そのため、採用担当者の視点だけで稟議書を作成すると、経営者や配属部門の立場では「そもそも採用の必要性が分からない」「経営陣や配属部門にとってメリットが感じられない」と思われかねません。決裁者の視点で情報をまとめることが重要ですし、稟議書を作成する以前に、採用計画を立てる段階で関係各所とディスカッションをして内容を擦り合わせておくことが大切です。
承認ルートを確認し、スケジュールに余裕を持って提出する
企業規模や社内ルールにもよりますが、稟議にはそれなりに時間がかかります。
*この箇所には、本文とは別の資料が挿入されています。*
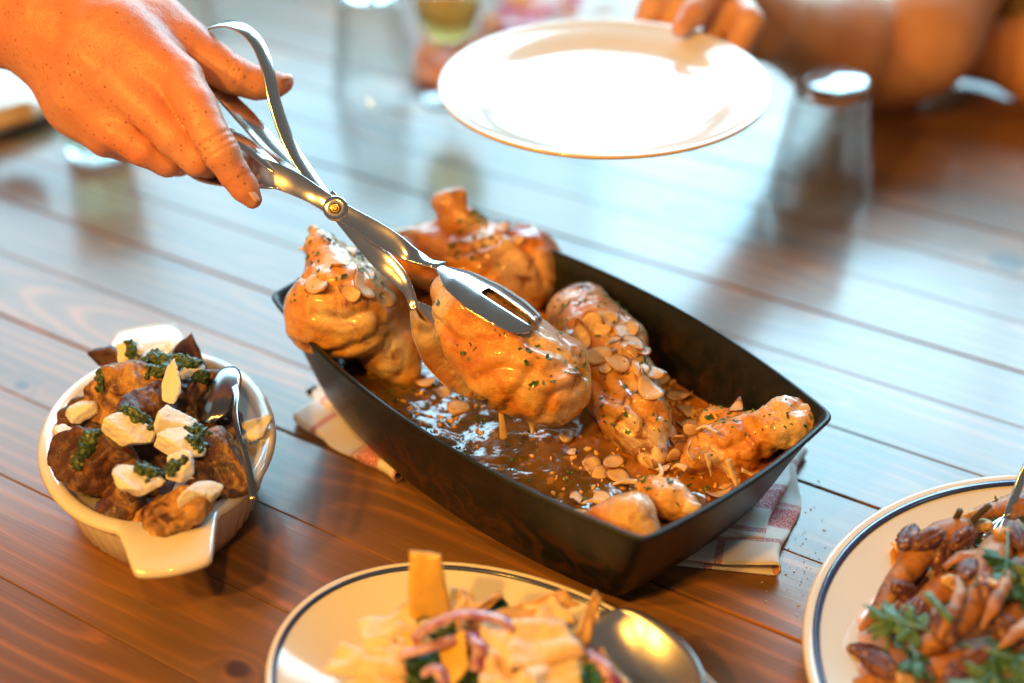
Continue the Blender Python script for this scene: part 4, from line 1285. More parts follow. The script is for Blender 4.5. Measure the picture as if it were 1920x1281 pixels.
def pesto(pts, label, seed):
    pr = []
    for px, py, r in pts:
        h_ = hit(px, py, T_DISH)
        if h_ is None: continue
        p = np.array(h_[0]); s = depth(p) / FPX
        if pr and abs(h_[2] - last[1]) < .05: pr.append(rc(last[0], p, last[2] * .55, r * s * .55, .004))
        last = (p, h_[2], r * s)
        pr.append(rc(p, p + np.array([0, 0, .0005]), r * s * .9, r * s * .7, .004))
        for i in range(4):
            q = hit(px + rng.normal() * r * .7, py + rng.normal() * r * .6, T_DISH)
            if q is not None and abs(q[2] - h_[2]) < .02: pr.append(rc(np.array(q[0]), np.array(q[0]) + [.0004, 0, 0], r * s * .55, r * s * .4, .003))
    if not pr: return
    o = solid('pesto', pr, .0009, M_PESTO, [(120, .0016), (-280, .0016), (520, .0011)], seed)
    tag(o, label, 'pesto', 'pesto dollops in the oval dish')
pesto([(245, 775, 14), (262, 785, 14), (232, 772, 10), (280, 792, 9)], 'pesto dollop on the back of the broad middle cheese chunk', 1)
pesto([(285, 672, 16), (310, 680, 18), (335, 675, 14), (300, 698, 14), (358, 680, 12)], 'large pesto pool across the back of the dish', 2)
pesto([(372, 806, 14), (375, 818, 15), (371, 830, 13)], 'long pesto dollop down the right of the centre cheese', 3)
pesto([(262, 882, 11), (285, 890, 13), (305, 893, 12), (275, 876, 10)], 'pesto dollop on the largest flat cheese chunk', 4)
pesto([(170, 822, 13), (160, 845, 13), (148, 868, 9), (182, 815, 9)], 'pesto streak down the charred left wedge', 5)
pesto([(325, 873, 8), (320, 885, 7), (346, 862, 6)], 'little pesto dab on the rounded cheese cube', 6)
pesto([(380, 704, 15)], 'pesto on the purplish potato at the back right of the dish', 7)
pesto([(188, 700, 6), (190, 716, 8), (190, 730, 6)], 'narrow pesto smear on the golden back left wedge', 8)
pesto([(245, 645, 8), (246, 662, 9)], 'pesto on the small cheese cube by the far handle', 9)
# spoon standing in the dish, its handle over the near right rim
sp_ = thing('spoon', A(420, 745, .06), 'steel spoon in the oval dish, its thin handle over the right rim', 'spoon')
pth = spline([A(436, 712, .085), A(443, 742, .088), A(441, 775, .087), A(447, 815, .083), A(462, 860, .075), A(470, 900, .068), A(476, 938, .062)], 6)
wd = np.interp(np.linspace(0, 1, len(pth)), [0, .25, .5, 1], [.0030, .0018, .0019, .0027])
V, F = strip(pth, [np.array([.95, .25, .12]) * w for w in wd], .0022)
M_DSTEEL = simple('spoon_steel_painted_reflection', (.34, .32, .30), .2, 1.0, var=.05)  # metal colour darkened to imitate the black reflection in the bowl
fix_normals(mk('handle', V, F, M_DSTEEL, sp_))
bc = A(412, 742, .080)
V = []
for i in range(15):
    u = -1 + 2 * i / 14
    for j in range(13):
        v = -1 + 2 * j / 12
        w = math.sqrt(max(0, 1 - u * u))
        V.append(bc + np.array([.0, 1, .15]) * .030 * u * .9 + np.array([.9, .1, .35]) * .0165 * v * w + np.array([.35, -.1, -.9]) * -.006 * ((v * v - 1) * w * -1))
o = mk('spoon_bowl', V, grid_faces(15, 13), M_DSTEEL, sp_)
md = o.modifiers.new('thick', 'SOLIDIFY'); md.thickness = .0012

# ------------------------------------------------------------------ oval platter of flatbread salad
PB = (-.0035, .5595)
platter = plate('oval_platter', PB, .157, .110, -.66, 'oval platter with a dark blue rim line holding flatbread salad', True, 0, .030, .56)
def bread_material(name, a, b_, c):
    m = Mat(name)
    n = m.noise(45, 4, None, .6)
    col = m.ramp(n, [(.3, a), (.5, b_), (.68, c)])
    m.set(Base_Color=col, Roughness=.65)
    m.sss(.12, (1, .7, .4), .004)
    m.bump(m.noise(130, 4), .5, .0015)
    return m.m
M_BREAD = bread_material('flatbread', (.80, .70, .56), (.76, .58, .38), (.62, .36, .16))
M_TOAST = bread_material('toasted_flatbread', (.70, .48, .26), (.62, .38, .17), (.48, .24, .09))
M_SQUASH = simple('orange_squash', (.76, .46, .08), .3, var=.16, vs_=60, bump=.3, Coat_Weight=.2)
def sheet(name, corners, mat, th=.003, curl=.0, wav=.0015, seed=0.0, nu=14, nv=12, parent=None):
    """bent slab through four corner points (px, py, z), ragged edge"""
    P = [A(*c) for c in corners]
    nr = np.cross(P[1] - P[0], P[3] - P[0]); nr /= np.linalg.norm(nr)
    L = np.linalg.norm(P[1] - P[0])
    Vt, Vb = [], []
    for i in range(nu):
        u = i / (nu - 1)
        for j in range(nv):
            v = j / (nv - 1)
            e = .05 * mnoise.noise(Vector((u * 3 + seed, v * 3, seed * 2)))
            uu = u + (e if 0 < i < nu - 1 or True else 0) * .7; vv = v + .05 * mnoise.noise(Vector((u * 3.3, v * 2.7 + seed, 5)))
            p = P[0] * (1 - uu) * (1 - vv) + P[1] * uu * (1 - vv) + P[2] * uu * vv + P[3] * (1 - uu) * vv
            p = p + nr * (curl * L * (4 * u * (1 - u)) + wav * 1.8 * mnoise.noise(Vector((u * 2.6 + seed, v * 2.6 - seed, 1))) + wav * .5 * mnoise.noise(Vector((u * 8, v * 8, seed))))
            ed = min(u, 1 - u, v, 1 - v) * 10
            t = th * (.45 + .55 * min(1, ed))
            Vt.append(p + nr * t / 2); Vb.append(p - nr * t / 2)
    V = np.vstack([Vt, Vb]); n = nu * nv
    F = grid_faces(nu, nv) + [tuple(n + q for q in f[::-1]) for f in grid_faces(nu, nv)]
    rim = [j for j in range(nv)] + [i * nv + nv - 1 for i in range(1, nu)] + [(nu - 1) * nv + j for j in range(nv - 2, -1, -1)] + [i * nv for i in range(nu - 2, 0, -1)]
    for a, b_ in zip(rim, rim[1:] + rim[:1]): F.append((a, b_, n + b_, n + a))
    return fix_normals(mk(name, V, F, mat, parent))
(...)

なぜなら、稟議は企業にとって正式な手続きを踏むという意味合いがあるため、決裁者の承認印が必要だからです。近年ではワークフローシステムを導入してWeb上で承認ができるケースも増えていますが、紙の稟議書を運用している場合は、物理的な書類の受け渡しに時間を要します。
事前に自社の標準的な稟議スケジュールや、その採用における承認ルートを確認し、余裕を持って提出しましょう。決裁者に出張や長期休暇が発生すると、そこで承認が止まってしまうことも考えられます。必要に応じて決裁者に承認をもらいたい案件があることを伝え、早めに検討してもらうようにしましょう。
特に、採用決定時の稟議にはスピード感を持って対応することが望ましいです。なぜなら、求職者は併願企業と比較検討しながら結果を待っている場合が多く、内定通知を出すまでに時間がかかるほど、他社への入社を決めてしまう(辞退される)確率が高まるからです。できるだけ短縮することを前提に活動し、もし長引く場合は「いつまでに連絡できるか」を求職者に伝えておきましょう。万が一期限を過ぎてしまう場合も、求職者を放置せず事情を説明して真摯に対応することが鉄則です。
稟議のメリット・デメリットを踏まえて、稟議が必要な条件を確認・検討しておく
ここまでお伝えしたように、採用活動における稟議には、以下のようなメリット・デメリットがあります。
<採用稟議の主なメリット>
- 複数の視点で採用活動の妥当性を検討できる
- 企業として適切な検討プロセスを担保できる
- 採用関係者(部署)に書面で情報共有できる
<採用稟議の主なデメリット>
- 時間がかかる(採用のスピード感が損なわれる)
- 担当者の主体性が失われやすい(責任の所在が曖昧になる恐れ)
そこで企業によっては、採用担当者や採用部門の裁量を越えて判断が必要な場合に限って稟議に上げることを求め、一つひとつの採用全てに稟議を求めない場合もあります。例えば、「エージェント利用で100万円を超える決裁が必要な場合は部長承認を得る」「メンバーポジションの採用者は配属部門の部長と人事の間で合意を得ればOKだが、課長以上の採用の場合は役員の承認が必要」など、メリット・デメリットを踏まえて稟議のルールを整備しておくと、採用業務の効果的な運用にも繋がります。